___ PROVIDED MATERIAL ___

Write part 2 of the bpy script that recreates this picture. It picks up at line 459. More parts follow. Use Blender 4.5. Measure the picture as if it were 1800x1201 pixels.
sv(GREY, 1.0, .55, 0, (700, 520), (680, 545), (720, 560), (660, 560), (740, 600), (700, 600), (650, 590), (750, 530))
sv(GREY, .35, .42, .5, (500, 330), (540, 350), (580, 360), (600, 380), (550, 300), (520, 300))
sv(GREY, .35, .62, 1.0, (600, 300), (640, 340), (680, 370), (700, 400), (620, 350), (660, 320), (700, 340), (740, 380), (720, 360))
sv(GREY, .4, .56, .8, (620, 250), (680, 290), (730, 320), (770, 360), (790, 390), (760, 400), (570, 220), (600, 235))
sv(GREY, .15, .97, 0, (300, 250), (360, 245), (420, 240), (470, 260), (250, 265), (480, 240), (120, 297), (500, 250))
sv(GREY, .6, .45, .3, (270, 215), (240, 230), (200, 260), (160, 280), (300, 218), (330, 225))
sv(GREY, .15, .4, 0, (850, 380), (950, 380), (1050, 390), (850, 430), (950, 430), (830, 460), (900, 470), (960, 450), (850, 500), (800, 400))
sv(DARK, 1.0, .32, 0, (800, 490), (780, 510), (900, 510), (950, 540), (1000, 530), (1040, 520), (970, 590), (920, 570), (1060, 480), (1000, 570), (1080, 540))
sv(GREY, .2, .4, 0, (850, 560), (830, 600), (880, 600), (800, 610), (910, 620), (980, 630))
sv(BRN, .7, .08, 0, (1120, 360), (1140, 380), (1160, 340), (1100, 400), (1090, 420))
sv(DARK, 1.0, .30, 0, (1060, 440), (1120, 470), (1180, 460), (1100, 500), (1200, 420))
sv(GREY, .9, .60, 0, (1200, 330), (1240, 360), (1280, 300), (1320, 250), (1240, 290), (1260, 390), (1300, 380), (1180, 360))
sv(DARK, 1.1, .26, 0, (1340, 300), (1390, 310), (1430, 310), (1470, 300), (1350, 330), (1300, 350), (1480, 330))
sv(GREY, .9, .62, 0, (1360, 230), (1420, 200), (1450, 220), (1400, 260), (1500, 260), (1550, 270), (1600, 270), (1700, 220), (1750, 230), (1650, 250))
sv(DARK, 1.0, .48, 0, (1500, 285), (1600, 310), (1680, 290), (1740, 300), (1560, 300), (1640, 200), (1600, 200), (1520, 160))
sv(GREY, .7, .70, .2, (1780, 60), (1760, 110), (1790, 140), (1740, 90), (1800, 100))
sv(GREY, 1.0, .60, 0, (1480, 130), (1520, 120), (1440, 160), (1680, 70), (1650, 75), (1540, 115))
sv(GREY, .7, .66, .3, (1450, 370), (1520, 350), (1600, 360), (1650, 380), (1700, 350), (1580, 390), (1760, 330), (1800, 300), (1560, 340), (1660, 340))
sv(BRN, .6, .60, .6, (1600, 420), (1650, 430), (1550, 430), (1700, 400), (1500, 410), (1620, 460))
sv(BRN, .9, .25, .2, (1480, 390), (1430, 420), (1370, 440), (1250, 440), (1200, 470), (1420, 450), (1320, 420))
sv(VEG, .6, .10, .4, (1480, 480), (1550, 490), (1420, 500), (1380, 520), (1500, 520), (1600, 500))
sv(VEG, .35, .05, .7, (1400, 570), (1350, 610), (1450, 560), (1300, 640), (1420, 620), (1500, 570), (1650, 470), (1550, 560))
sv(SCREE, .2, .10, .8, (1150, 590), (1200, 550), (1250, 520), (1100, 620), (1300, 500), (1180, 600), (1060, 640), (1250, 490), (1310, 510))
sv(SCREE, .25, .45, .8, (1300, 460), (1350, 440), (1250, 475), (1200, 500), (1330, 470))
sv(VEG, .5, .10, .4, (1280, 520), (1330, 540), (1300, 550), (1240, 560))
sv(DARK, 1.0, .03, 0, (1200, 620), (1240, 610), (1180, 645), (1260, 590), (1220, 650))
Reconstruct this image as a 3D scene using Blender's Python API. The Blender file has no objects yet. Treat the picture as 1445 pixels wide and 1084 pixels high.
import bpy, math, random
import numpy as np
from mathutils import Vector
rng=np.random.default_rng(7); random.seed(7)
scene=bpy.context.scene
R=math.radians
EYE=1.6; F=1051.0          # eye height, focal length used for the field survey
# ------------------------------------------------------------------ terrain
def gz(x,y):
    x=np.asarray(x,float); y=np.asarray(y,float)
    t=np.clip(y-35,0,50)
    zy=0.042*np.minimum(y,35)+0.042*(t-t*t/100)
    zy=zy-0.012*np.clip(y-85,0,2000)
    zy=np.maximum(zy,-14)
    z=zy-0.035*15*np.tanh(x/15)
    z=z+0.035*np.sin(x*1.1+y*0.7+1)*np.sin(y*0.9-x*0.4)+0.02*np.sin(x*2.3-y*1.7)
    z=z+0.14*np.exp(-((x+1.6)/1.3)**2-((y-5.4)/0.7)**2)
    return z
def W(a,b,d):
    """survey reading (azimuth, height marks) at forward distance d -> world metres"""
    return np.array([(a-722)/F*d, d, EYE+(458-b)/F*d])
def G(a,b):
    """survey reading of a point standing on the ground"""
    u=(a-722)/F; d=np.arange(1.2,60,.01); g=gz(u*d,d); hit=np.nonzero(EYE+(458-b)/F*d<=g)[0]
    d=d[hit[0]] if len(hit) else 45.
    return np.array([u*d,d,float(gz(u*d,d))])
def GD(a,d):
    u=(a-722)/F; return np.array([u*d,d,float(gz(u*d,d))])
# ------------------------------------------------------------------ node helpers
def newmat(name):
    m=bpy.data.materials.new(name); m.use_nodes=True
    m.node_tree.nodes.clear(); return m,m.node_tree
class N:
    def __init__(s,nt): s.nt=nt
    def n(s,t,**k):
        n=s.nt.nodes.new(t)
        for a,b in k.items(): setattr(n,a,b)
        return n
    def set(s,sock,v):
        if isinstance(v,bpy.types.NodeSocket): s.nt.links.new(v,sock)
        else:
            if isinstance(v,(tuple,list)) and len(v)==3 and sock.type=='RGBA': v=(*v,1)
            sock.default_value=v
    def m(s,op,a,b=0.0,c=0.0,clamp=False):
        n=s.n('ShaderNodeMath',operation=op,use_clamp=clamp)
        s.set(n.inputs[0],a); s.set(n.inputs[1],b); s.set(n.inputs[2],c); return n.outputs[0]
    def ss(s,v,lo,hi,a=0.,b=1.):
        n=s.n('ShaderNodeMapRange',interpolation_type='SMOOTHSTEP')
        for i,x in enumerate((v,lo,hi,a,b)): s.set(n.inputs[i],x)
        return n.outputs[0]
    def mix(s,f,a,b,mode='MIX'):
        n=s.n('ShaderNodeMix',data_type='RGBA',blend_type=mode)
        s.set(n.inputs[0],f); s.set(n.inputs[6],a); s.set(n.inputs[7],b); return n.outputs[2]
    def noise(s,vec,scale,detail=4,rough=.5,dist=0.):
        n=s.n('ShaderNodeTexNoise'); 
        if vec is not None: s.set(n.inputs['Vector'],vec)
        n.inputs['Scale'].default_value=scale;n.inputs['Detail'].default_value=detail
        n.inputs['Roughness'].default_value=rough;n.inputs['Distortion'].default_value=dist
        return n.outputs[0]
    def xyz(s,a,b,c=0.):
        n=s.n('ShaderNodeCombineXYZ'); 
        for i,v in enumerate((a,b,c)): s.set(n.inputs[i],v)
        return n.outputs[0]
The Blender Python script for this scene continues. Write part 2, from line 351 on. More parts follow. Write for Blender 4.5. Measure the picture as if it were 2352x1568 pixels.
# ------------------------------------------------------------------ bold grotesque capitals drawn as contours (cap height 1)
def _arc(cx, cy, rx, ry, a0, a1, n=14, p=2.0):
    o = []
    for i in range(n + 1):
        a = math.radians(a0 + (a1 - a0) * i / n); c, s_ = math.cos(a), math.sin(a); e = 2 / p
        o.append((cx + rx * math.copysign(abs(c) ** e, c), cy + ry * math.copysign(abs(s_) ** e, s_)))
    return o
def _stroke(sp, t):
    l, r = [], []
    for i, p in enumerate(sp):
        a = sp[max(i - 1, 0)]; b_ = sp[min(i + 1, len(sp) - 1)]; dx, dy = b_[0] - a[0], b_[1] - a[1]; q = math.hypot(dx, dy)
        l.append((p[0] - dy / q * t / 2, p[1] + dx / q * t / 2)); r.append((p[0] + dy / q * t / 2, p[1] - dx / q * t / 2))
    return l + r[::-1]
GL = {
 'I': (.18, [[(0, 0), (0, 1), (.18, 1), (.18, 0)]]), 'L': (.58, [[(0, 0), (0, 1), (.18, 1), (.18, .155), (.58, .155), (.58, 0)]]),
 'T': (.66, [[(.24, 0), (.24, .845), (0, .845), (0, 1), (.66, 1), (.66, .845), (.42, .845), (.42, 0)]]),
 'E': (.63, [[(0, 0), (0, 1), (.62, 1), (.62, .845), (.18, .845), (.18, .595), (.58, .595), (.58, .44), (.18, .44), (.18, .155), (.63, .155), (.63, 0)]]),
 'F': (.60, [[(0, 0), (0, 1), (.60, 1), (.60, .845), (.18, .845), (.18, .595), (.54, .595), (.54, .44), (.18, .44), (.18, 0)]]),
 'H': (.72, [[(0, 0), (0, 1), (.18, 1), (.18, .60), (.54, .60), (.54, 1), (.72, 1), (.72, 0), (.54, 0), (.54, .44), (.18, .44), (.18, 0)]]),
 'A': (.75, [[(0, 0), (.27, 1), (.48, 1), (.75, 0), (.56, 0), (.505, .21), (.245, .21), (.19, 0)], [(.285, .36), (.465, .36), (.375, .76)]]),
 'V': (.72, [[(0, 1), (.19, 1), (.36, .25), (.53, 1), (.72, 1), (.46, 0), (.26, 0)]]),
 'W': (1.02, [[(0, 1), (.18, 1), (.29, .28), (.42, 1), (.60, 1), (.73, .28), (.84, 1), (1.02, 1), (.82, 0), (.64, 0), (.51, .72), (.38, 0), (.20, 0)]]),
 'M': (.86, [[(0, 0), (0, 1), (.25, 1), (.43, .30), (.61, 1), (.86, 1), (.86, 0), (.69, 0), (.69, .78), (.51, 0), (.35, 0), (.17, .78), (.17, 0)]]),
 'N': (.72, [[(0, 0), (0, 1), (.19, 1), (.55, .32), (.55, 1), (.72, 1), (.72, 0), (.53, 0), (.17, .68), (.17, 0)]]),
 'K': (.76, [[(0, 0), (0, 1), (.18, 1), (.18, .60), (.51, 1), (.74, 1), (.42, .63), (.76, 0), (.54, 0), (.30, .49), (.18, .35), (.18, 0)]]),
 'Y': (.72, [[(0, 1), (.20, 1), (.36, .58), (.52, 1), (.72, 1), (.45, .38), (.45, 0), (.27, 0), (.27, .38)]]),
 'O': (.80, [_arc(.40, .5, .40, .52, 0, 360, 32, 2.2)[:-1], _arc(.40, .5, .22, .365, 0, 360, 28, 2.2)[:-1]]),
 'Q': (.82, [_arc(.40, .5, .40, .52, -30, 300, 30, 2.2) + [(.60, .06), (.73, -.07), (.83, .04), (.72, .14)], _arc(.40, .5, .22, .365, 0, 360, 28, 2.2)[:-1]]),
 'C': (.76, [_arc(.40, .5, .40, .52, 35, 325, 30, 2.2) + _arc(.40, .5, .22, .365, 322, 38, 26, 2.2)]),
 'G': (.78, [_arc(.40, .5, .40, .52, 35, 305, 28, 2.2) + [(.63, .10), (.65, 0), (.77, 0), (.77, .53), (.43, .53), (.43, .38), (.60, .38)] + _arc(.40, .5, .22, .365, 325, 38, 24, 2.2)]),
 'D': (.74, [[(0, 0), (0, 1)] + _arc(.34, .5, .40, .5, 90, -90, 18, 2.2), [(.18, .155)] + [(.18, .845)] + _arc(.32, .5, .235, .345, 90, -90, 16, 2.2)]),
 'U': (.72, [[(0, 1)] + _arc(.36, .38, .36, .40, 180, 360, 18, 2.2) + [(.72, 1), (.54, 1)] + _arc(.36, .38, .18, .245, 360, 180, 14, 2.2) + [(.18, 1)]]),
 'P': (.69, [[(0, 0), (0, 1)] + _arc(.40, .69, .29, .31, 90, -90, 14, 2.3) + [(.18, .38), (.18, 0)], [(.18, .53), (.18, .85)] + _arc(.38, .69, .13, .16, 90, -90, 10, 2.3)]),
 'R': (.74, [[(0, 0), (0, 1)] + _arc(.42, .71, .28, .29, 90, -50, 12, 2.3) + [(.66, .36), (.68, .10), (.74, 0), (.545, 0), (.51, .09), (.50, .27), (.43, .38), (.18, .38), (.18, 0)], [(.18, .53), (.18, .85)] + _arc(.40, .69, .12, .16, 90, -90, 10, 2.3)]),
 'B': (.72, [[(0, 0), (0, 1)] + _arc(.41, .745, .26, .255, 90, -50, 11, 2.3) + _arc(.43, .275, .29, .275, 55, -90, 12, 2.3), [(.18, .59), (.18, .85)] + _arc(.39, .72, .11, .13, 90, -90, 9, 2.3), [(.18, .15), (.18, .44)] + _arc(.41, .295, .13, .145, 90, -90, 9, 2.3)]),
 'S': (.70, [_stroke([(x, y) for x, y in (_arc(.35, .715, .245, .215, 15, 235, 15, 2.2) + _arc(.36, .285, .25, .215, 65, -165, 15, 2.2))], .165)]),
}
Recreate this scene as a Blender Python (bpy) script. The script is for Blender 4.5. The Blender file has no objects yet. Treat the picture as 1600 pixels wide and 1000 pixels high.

___

__DIRECTION__: Looking at the entries above, state how many lines contain "from"; give the number alone.

__RESPONSE TO THIS EXERCISE__: 2